The smallest artifacts can sometimes reveal surprisingly distant connections. In 2015, archaeologists began excavating one of England’s most intriguing sites, the British Bronze Age (2500–800 B.C.) settlement known as Must Farm. This village of perhaps 60 inhabitants in eastern England was built sometime around 850 B.C. After just a year, it burned down and was preserved nearly intact by the oxygen-free conditions of the muddy river into which it sank. Archaeologists raced to explore the site because the brick company that owned the land planned to reopen a clay quarry there. The researchers quickly unearthed five complete circular houses and a number of wooden walkways once perched six feet above a river that no longer exists, all surrounded by a six-foot-high fence of sharpened posts. They also uncovered a wide range of metal tools and weapons, more than 100 ceramic and wooden pots and storage bowls—some still containing porridge—Britain’s finest collection of Bronze Age textiles, and even a three-foot-diameter wooden wheel. (See “Fire in the Fens,” January/February 2017.) Given the pressures of the rescue excavation—and the threat to the plethora of finds that were exposed to air, and thus decay, for the first time in nearly three millennia—the archaeologists might have missed 56 tiny beads scattered across the site.
The majority of the beads are blue and green glass—the largest collection of glass beads from a Bronze Age site in Britain—while the rest are amber, siltstone, shale, tin, and faience, or tin-glazed earthenware. Since the beads were unearthed, scientists have used the most sophisticated techniques available to determine their provenance—and the results have been surprising. While Must Farm’s inhabitants would have sourced the food they ate and most of the materials they used locally, all the beads came from some distance away; most had traveled thousands of miles. According to archaeologist Alison Sheridan of National Museums Scotland, the shale beads, which were probably once part of a necklace, came from Dorset on England’s south coast, and the siltstone bead was also of English origin. The amber bead had probably been made in Ireland using amber imported from Denmark. It, too, was likely once part of a necklace. The tin bead came from Switzerland, and the faience bead from Egypt or Mesopotamia.
But the glass beads had journeyed farthest. “It’s really extraordinary that all but one of the glass beads, or at least the glass used to make them, originally derived from Iran,” says archaeologist Julian Henderson of the University of Nottingham. “Beads were imported to Late Bronze Age sites in Europe as part of international trade networks, but we didn’t know they included Iran until now.” Late Bronze Age communities had rich connections to the wider world via extensive networks of contacts, explains Sheridan. “Must Farm shouldn’t be seen as some kind of marketplace or hub for exchanging goods,” she says. “Rather, its inhabitants should be viewed as cosmopolitan and very well-connected individuals who could access exotic items from diverse locations.” They mixed some of the imported beads to make a composite necklace, with the amber, siltstone, and one of the shale beads as the centerpiece, flanked by some of the glass beads. “This necklace would have been very striking, with the shiny, translucent glass and amber beads glowing in the sunlight,” says Sheridan. “The prestige of this array of exotica shouldn’t be underestimated.”Beads from a necklace, Must Farm, England(Courtesy Cambridge Archaeological Unit)

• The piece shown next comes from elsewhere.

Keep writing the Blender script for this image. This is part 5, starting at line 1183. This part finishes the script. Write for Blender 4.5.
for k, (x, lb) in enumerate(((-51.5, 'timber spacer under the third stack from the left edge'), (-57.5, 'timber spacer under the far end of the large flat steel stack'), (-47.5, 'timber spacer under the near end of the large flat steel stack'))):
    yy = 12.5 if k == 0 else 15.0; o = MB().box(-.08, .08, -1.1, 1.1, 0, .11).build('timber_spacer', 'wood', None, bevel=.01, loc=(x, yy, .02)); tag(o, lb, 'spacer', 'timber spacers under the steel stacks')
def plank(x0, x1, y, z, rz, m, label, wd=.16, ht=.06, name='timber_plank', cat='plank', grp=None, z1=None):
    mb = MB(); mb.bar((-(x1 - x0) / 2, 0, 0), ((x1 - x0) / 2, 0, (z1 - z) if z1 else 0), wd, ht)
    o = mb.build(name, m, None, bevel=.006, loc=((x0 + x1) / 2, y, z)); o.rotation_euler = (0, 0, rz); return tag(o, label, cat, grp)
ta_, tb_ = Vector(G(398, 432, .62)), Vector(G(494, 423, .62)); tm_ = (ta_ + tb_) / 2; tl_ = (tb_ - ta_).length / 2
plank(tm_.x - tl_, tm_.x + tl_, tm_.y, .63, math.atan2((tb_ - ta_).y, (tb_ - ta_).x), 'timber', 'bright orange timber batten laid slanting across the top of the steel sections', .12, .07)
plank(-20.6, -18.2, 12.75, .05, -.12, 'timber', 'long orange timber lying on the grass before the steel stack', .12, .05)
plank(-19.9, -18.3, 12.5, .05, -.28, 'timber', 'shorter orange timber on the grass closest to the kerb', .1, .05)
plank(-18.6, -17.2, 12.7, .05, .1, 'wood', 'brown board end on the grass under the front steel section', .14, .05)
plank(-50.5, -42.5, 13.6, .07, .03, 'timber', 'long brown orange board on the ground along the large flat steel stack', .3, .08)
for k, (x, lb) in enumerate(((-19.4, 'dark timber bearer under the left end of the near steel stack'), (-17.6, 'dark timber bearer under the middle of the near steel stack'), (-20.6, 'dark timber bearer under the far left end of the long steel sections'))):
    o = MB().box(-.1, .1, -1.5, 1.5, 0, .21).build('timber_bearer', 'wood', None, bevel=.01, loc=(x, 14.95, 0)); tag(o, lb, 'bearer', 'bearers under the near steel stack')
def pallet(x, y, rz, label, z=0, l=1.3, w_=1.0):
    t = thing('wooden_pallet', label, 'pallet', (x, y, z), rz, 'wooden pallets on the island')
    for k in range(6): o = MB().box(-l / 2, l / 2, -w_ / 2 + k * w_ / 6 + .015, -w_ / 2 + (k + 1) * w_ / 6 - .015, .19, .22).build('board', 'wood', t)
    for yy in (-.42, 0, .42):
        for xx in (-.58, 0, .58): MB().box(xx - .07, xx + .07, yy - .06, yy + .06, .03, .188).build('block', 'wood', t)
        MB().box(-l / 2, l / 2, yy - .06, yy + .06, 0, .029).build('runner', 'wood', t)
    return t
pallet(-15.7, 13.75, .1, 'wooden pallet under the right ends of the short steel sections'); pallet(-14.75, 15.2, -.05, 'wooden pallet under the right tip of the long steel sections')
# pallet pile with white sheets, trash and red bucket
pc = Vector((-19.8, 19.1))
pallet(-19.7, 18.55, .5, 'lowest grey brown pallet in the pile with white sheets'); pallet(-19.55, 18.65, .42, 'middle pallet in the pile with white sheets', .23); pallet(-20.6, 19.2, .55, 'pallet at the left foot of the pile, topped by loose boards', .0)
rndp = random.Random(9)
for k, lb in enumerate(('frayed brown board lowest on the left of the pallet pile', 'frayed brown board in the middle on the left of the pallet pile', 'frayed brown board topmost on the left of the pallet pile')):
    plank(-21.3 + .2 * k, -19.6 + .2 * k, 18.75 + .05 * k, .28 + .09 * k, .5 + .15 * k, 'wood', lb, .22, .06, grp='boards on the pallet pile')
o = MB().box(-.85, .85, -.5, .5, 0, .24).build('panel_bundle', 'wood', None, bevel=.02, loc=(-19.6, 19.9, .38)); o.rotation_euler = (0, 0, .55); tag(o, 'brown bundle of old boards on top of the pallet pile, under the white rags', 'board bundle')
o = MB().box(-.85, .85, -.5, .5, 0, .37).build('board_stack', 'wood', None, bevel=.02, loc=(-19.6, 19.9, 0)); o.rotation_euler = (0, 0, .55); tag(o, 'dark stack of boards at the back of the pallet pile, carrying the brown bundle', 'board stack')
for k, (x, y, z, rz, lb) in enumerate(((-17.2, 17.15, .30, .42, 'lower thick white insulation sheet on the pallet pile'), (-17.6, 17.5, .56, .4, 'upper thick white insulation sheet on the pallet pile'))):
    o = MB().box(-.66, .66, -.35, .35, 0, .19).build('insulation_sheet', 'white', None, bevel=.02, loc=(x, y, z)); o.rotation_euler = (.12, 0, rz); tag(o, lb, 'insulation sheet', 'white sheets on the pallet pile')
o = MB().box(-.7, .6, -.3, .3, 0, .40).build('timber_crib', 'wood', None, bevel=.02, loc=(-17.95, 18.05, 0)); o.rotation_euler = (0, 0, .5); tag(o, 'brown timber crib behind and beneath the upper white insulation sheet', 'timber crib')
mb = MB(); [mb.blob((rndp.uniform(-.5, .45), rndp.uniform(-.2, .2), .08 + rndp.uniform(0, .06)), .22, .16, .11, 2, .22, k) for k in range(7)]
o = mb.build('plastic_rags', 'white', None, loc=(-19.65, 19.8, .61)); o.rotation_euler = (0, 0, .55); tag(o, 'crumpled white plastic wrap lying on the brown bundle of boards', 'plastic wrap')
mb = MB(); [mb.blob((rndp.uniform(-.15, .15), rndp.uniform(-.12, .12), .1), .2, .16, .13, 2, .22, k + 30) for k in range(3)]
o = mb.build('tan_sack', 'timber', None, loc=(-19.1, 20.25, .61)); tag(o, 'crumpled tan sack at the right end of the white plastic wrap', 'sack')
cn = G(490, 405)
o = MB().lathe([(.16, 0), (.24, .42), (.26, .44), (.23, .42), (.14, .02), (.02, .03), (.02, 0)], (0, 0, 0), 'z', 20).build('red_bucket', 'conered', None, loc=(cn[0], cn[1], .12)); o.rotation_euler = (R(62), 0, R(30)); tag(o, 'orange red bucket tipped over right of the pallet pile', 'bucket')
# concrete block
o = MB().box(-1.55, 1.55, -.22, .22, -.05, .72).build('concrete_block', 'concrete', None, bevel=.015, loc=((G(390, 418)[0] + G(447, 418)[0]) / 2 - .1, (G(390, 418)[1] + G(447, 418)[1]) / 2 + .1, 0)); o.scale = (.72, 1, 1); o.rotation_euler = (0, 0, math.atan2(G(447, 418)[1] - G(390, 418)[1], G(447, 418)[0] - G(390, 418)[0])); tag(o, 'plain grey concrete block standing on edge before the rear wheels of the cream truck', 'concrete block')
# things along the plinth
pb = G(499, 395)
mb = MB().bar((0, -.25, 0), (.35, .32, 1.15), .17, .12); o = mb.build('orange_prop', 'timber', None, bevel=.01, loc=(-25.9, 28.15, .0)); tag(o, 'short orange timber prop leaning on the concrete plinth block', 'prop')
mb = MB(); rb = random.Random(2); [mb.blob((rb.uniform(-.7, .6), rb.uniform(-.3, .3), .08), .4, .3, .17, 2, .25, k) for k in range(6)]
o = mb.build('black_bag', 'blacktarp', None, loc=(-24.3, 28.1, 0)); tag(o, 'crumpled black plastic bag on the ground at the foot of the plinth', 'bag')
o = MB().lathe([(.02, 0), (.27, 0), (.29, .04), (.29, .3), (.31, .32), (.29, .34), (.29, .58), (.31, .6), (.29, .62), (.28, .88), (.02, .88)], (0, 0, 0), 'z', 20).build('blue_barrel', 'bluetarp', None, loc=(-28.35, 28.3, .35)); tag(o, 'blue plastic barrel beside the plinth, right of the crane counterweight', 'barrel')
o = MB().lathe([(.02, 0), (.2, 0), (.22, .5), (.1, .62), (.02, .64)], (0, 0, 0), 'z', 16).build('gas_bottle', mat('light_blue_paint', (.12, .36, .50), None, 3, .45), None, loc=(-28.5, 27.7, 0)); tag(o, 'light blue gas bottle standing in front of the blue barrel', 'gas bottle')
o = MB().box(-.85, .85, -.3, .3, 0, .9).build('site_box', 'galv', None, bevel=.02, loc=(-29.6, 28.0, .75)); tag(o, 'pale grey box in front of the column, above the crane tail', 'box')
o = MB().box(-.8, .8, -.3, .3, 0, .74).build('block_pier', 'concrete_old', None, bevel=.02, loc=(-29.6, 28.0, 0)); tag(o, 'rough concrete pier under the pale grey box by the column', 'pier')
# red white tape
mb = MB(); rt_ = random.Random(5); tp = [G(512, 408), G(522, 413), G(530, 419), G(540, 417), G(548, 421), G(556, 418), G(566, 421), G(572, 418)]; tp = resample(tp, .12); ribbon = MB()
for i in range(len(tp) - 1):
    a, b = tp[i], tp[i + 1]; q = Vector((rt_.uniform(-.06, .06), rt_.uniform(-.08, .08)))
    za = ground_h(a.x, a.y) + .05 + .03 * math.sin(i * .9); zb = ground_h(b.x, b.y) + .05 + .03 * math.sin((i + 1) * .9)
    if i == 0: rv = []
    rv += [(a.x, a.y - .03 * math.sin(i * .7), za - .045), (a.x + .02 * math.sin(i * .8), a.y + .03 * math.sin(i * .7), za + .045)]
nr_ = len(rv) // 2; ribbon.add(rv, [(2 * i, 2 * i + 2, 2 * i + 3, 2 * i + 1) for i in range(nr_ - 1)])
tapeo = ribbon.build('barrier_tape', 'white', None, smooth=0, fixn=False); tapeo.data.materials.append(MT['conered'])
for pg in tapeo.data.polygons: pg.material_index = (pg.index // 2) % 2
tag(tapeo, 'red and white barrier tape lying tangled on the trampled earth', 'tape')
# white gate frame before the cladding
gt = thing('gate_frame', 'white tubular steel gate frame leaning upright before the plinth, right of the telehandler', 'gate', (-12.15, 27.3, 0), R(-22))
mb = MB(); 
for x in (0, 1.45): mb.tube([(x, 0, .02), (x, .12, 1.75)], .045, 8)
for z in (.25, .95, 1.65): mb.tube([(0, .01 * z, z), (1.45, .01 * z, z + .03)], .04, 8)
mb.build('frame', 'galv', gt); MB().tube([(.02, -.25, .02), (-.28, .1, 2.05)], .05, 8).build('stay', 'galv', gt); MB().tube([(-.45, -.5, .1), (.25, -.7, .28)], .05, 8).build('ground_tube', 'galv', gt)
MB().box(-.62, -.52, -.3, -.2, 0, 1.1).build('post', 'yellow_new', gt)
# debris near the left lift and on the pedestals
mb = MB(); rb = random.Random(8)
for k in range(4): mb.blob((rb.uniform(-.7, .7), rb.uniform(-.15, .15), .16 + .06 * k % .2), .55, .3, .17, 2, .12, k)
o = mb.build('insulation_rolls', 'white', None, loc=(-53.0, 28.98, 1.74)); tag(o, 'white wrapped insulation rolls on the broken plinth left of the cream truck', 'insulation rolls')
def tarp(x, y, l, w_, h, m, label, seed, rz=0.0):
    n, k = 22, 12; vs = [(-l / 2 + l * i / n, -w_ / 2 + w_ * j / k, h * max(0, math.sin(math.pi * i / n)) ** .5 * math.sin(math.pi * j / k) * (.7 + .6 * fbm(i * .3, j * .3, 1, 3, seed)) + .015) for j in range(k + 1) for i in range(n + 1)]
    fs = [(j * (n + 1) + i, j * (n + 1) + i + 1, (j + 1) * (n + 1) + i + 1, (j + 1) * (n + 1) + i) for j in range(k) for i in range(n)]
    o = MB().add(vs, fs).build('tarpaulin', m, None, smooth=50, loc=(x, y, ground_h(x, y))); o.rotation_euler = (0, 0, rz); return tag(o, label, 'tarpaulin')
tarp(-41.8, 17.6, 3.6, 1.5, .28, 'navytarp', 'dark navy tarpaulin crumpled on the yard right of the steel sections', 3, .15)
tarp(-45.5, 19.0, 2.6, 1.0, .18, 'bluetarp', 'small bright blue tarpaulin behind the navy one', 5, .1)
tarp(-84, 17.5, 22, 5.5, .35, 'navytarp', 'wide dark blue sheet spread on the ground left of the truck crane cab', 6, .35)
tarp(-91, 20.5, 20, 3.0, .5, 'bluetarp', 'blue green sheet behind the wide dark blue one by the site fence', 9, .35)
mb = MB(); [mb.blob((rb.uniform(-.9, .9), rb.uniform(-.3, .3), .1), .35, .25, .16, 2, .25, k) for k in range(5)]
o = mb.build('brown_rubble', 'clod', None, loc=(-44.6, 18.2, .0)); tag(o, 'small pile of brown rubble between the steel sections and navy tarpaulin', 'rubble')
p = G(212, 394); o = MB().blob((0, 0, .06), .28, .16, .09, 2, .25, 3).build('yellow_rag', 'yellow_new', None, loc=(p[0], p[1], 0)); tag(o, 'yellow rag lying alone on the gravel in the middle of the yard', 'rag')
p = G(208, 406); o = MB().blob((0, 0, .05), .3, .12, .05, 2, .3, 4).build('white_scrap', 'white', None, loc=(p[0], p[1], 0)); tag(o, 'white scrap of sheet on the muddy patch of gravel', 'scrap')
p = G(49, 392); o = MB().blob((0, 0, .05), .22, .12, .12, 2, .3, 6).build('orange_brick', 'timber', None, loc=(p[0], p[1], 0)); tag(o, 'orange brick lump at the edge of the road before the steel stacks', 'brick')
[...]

While the networks that brought the beads such a distance were expansive, the connections were not direct. “A bead made in Ireland using amber from Denmark didn’t travel directly to Must Farm,” Sheridan says. “Instead, a necklace would get broken up over time and its beads might be passed on as precious gifts.” Amber would have been highly valued. Its yellowish color and translucency made it glow in bright light, evoking the sun, and it was thought to have magical properties due to being electrostatic, warm to the touch, and able to float and, normally, burn. “The fact that the Must Farm amber bead survived the conflagration is truly remarkable,” Sheridan says. It is equally extraordinary that the glass beads were transported across such distances after what scholars agree was a dramatic period of societal and cultural collapse across Greece, Egypt, Mesopotamia, and Anatolia around 1200 B.C. “I wouldn’t have expected that contacts with Iran existed following this breakdown of social, economic, and ritual structures,” Henderson says. Furthermore, the beads were made of a type of glass not seen in Britain before. “Glassmakers innovated with new raw materials as a reaction to the collapse,” says Henderson. Forty-nine of these cutting-edge glass beads found their way 2,800 miles to Must Farm.